• Direction
Only the lines from the start of the data through the line with "M_gap = mat('dark_gap', (.035, .032, .028), None, 9, .95)" belong in the copy. Restate them word for word, minus the pictures.

• Collected material
────────────────

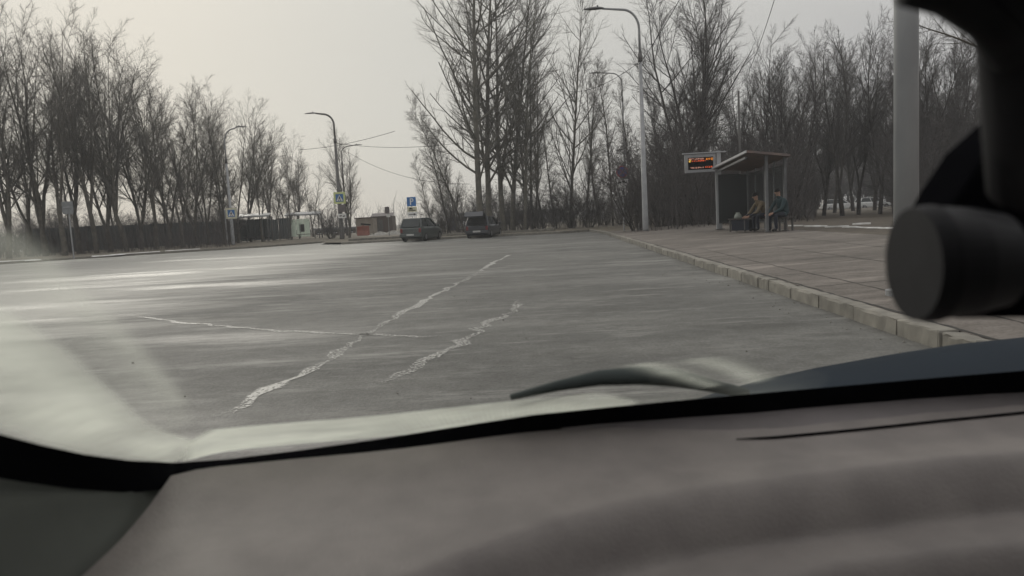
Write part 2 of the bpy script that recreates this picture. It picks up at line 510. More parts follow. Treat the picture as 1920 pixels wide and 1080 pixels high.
crack([(700, 585), (760, 580), (860, 574), (960, 578)], .06, .36, .04)
crack([(1000, 500), (985, 530), (965, 556), (940, 590)], .13, .36, .06)
crack([(560, 648), (660, 640), (700, 628)], .06, .36, .03)
crack([(1060, 690), (1150, 672), (1250, 650)], .05, .34, .03)
crack([(150, 605), (280, 582), (420, 548)], .14, .42, .04)
crack([(500, 690), (560, 700), (610, 690)], .05, .36, .04)
M_gap = mat('dark_gap', (.035, .032, .028), None, 9, .95)


def gap(pts, wd, n0):                         # dark joint or split in the pavement, points as (s along, n behind the kerb)
    V, F = [], []
    P = []
    for a, b in zip(pts, pts[1:]):
        k = max(2, int(math.hypot(b[0] - a[0], b[1] - a[1]) / .2))
        P += [(a[0] + (b[0] - a[0]) * i / k + rng.gauss(0, .02), a[1] + (b[1] - a[1]) * i / k + rng.gauss(0, .012)) for i in range(k)]
    for i, (s_, n_) in enumerate(P):
        w_ = wd * rng.uniform(.3, 1.4); along = abs(pts[-1][0] - pts[0][0]) > abs(pts[-1][1] - pts[0][1])
        a = (s_, n_ - w_) if along else (s_ - w_, n_); b = (s_, n_ + w_) if along else (s_ + w_, n_)
        V += [kp(a[0], a[1], pave_z(a[1]) + .004), kp(b[0], b[1], pave_z(b[1]) + .004)]
    F = [(2 * i, 2 * i + 1, 2 * i + 3, 2 * i + 2) for i in range(len(P) - 1)]
    MB().add(V, F).build('pavement_crack', M_gap, pavement)


gap([(2, .20), (12, .21), (30, .20)], .022, 0)
gap([(6, .75), (10, .82), (14, .78), (20, .85)], .010, 0)
for s_ in (7.2, 9.6, 11.3, 13.7, 16.2, 19.5, 23.5):
    gap([(s_, .3), (s_ + rng.uniform(-.4, .4), rng.uniform(1.4, 3.8))], .010, 0)
gap([(8, 2.2), (12, 2.3), (18, 2.25)], .010, 0)
gap([(9, 3.7), (15, 3.6), (22, 3.75)], .010, 0)

# ------------------------------------------------------------------ trees


class Wood:
    """branches of one plant, collected by size class and turned into one mesh"""
    def __init__(s):
        s.b = {}

    def add(s, pts, rad, sides):
        s.b.setdefault((len(pts), sides), []).append((pts, rad))

    def mesh(s, name):
        VV, FF, off = [], [], 0
        for (n, k), L in s.b.items():
            P = np.array([p for p, _ in L], dtype=np.float64); Rr = np.array([r for _, r in L], dtype=np.float64)
            B = len(L)
            T = np.gradient(P, axis=1); T /= np.linalg.norm(T, axis=2, keepdims=True) + 1e-9
            ref = np.where(np.abs(T[:, :1, 2:3]) > .8, np.array([1., 0, 0]), np.array([0, 0, 1.]))
            U = np.cross(T, np.broadcast_to(ref, T.shape)); U /= np.linalg.norm(U, axis=2, keepdims=True) + 1e-9
            W = np.cross(T, U)
            a = np.arange(k) * 2 * math.pi / k
            V = P[:, :, None] + Rr[:, :, None, None] * (np.cos(a)[None, None, :, None] * U[:, :, None] + np.sin(a)[None, None, :, None] * W[:, :, None])
            base = off + np.arange(B)[:, None, None] * n * k
            i = np.arange(n - 1)[None, :, None] * k; j = np.arange(k)[None, None, :]; j2 = (j + 1) % k
            F = np.stack([base + i + j, base + i + j2, base + i + k + j2, base + i + k + j], axis=-1).reshape(-1, 4)
            VV.append(V.reshape(-1, 3)); FF.append(F); off += B * n * k
        V = np.concatenate(VV).astype(np.float32); F = np.concatenate(FF).astype(np.int32)
        me = bpy.data.meshes.new(name)
        me.vertices.add(len(V)); me.vertices.foreach_set('co', V.ravel())
        me.loops.add(len(F) * 4); me.loops.foreach_set('vertex_index', F.ravel())
        me.polygons.add(len(F)); me.polygons.foreach_set('loop_start', np.arange(0, len(F) * 4, 4, dtype=np.int32))
        me.polygons.foreach_set('use_smooth', np.ones(len(F), dtype=bool))
        me.update(calc_edges=True)
        return me


def rand_perp(t, r):
    v = Vector((r.gauss(0, 1), r.gauss(0, 1), r.gauss(0, 1)))
    v -= t * v.dot(t)
    return v.normalized()


def limb(r, start, d, length, rad, n, wander, lift, tip=.35):
    pts, rr = [tuple(start)], [rad]
    p = start.copy(); d = d.normalized(); st = length / (n - 1)
    dirs = [d.copy()]
    for i in range(n - 1):
        d = (d + Vector((r.gauss(0, wander), r.gauss(0, wander), r.gauss(0, wander * .6) + lift))).normalized()
        p = p + d * st
        pts.append(tuple(p)); rr.append(rad * (1 - (1 - tip) * (i + 1) / (n - 1))); dirs.append(d.copy())
    return pts, rr, dirs


def sample(pts, rr, dirs, t):
    x = t * (len(pts) - 1); i = min(int(x), len(pts) - 2); f = x - i
    return Vector(pts[i]).lerp(Vector(pts[i + 1]), f), rr[i] * (1 - f) + rr[i + 1] * f, dirs[i + 1]


def sprout(r, W, lev, parent, spec, maxlev):
    """children of one branch: spec[lev] = (count, t0, angle, length ratio, wander, lift, points, sides, min radius)"""
    cnt, t0, ang, ratio, wander, lift, npt, sides, rmin = spec[lev]
    pts, rr, dirs, length = parent
    c = max(1, int(round(cnt * r.uniform(.75, 1.25))))
    for i in range(c):
        t = t0 + (1 - t0) * min(1, (i + r.random()) / c) * .99
        p, rad, d = sample(pts, rr, dirs, t)
        a = R(r.gauss(ang, ang * .2))
        nd = d * math.cos(a) + rand_perp(d, r) * math.sin(a)
        if nd.z < -.15: nd.z *= .3
        ln = length * ratio * (1.12 - .62 * t) * r.uniform(.65, 1.2)
        cr = max(rmin, min(rad * .66, rad * .28 + ln * .0055))
        q = limb(r, p, nd, ln, cr, npt, wander, lift, .3)
        W[lev].add(q[0], q[1], sides)
        if lev < maxlev:
            sprout(r, W, lev + 1, (*q, ln), spec, maxlev)


def plant(seed, H, kind):
    r = random.Random(seed)
    trunk, crown = Wood(), Wood()
    if kind == 'broad':       # several stems fork low and rise like a vase
        W = {1: trunk, 2: crown, 3: crown, 4: crown}
        hb = H * r.uniform(.10, .24); rad = H * .0112
        base = limb(r, Vector((0, 0, -.1)), Vector((r.gauss(0, .06), r.gauss(0, .06), 1)), hb, rad * 1.1, 4, .03, .02, .85)
        trunk.add(base[0], base[1], 8)
        n = r.choice((2, 3, 3, 4)); a0 = r.random() * 6.28
        for i in range(n):
            a = a0 + i * 6.28 / n + r.gauss(0, .4); tilt = R(r.uniform(5, 21))
            d = Vector((math.cos(a) * math.sin(tilt), math.sin(a) * math.sin(tilt), math.cos(tilt)))
            ln = (H - hb) * r.uniform(.74, 1.0)
            st = limb(r, Vector(base[0][-1]) - d * .1, d, ln, rad * r.uniform(.55, .75), 9, .05, .025, .08)
            trunk.add(st[0], st[1], 6)
            spec = {1: (18, .12, 33, .38, .05, .05, 6, 4, .012), 2: (12, .08, 38, .44, .05, .035, 5, 3, .0072), 3: (14, .06, 42, .44, .05, .025, 3, 3, .0044)}
            sprout(r, W, 1, (*st, ln), spec, 3)
    elif kind == 'poplar':    # one straight leader, branches sweeping upward
        W = {1: trunk, 2: crown, 3: crown, 4: crown}
        rad = H * .0092
        st = limb(r, Vector((0, 0, -.1)), Vector((r.gauss(0, .03), r.gauss(0, .03), 1)), H, rad, 14, .022, .02, .06)
        trunk.add(st[0], st[1], 8)
        spec = {1: (38, .14, 46, .31, .06, .09, 7, 4, .016), 2: (11, .10, 44, .36, .07, .07, 5, 3, .009), 3: (12, .06, 40, .44, .05, .05, 3, 3, .0046)}
        sprout(r, W, 1, (*st, H), spec, 3)
    elif kind == 'slender':   # thin upright tree with a narrow fine crown
        W = {1: trunk, 2: crown, 3: crown}
        rad = H * .0085
        st = limb(r, Vector((0, 0, -.1)), Vector((r.gauss(0, .05), r.gauss(0, .05), 1)), H, rad, 12, .035, .02, .07)
        trunk.add(st[0], st[1], 6)
        spec = {1: (44, .18, 38, .20, .07, .06, 6, 3, .013), 2: (11, .10, 40, .42, .06, .04, 4, 3, .008), 3: (10, .10, 42, .55, .05, .02, 2, 3, .0052)}
        sprout(r, W, 1, (*st, H), spec, 3)
    else:                     # shrub: many stems from the ground
        W = {1: crown, 2: crown, 3: crown}
        for i in range(14):
            a = r.random() * 6.28; tilt = R(r.uniform(4, 38))
            d = Vector((math.cos(a) * math.sin(tilt), math.sin(a) * math.sin(tilt), math.cos(tilt)))
            ln = H * r.uniform(.6, 1.0)
            st = limb(r, Vector((math.cos(a) * .3, math.sin(a) * .3, -.1)), d, ln, H * .008 * r.uniform(.6, 1.1), 7, .09, .03, .15)
            trunk.add(st[0], st[1], 5)
            spec = {1: (9, .08, 42, .42, .1, .04, 5, 3, .012), 2: (6, .15, 44, .5, .10, .03, 4, 3, .009), 3: (8, .10, 44, .6, .08, .02, 2, 3, .0065)}
            sprout(r, W, 1, (*st, ln), spec, 3)
    return trunk.mesh('trunk'), crown.mesh('crown')


PROTO = {}


def protos(kind, n, H, mt, mc):
    for i in range(n):
        a, b = plant(100 * len(PROTO) + 31 * i + 5, H, kind)
        a.materials.append(mt); b.materials.append(mc)
        PROTO.setdefault(kind + mt.name, []).append((a, b, H))


protos('broad', 4, 15, M_bark, M_twig)
protos('poplar', 3, 20, M_bark3, M_twig)
protos('slender', 3, 15, M_bark, M_twig)
protos('broad', 2, 13, M_bark2, M_twig2)
protos('shrub', 4, 6, M_bark2, M_twig2)
ORD = ['first', 'second', 'third', 'fourth', 'fifth', 'sixth', 'seventh', 'eighth', 'ninth', 'tenth', 'eleventh', 'twelfth', 'thirteenth', 'fourteenth', 'fifteenth', 'sixteenth', 'seventeenth', 'eighteenth', 'nineteenth', 'twentieth', 'twenty-first', 'twenty-second', 'twenty-third', 'twenty-fourth', 'twenty-fifth', 'twenty-sixth', 'twenty-seventh', 'twenty-eighth', 'twenty-ninth', 'thirtieth', 'thirty-first', 'thirty-second', 'thirty-third', 'thirty-fourth', 'thirty-fifth', 'thirty-sixth']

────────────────

• Output
Write part 2 of the bpy script that recreates this picture. It picks up at line 510. More parts follow. Treat the picture as 1920 pixels wide and 1080 pixels high.
crack([(700, 585), (760, 580), (860, 574), (960, 578)], .06, .36, .04)
crack([(1000, 500), (985, 530), (965, 556), (940, 590)], .13, .36, .06)
crack([(560, 648), (660, 640), (700, 628)], .06, .36, .03)
crack([(1060, 690), (1150, 672), (1250, 650)], .05, .34, .03)
crack([(150, 605), (280, 582), (420, 548)], .14, .42, .04)
crack([(500, 690), (560, 700), (610, 690)], .05, .36, .04)
M_gap = mat('dark_gap', (.035, .032, .028), None, 9, .95)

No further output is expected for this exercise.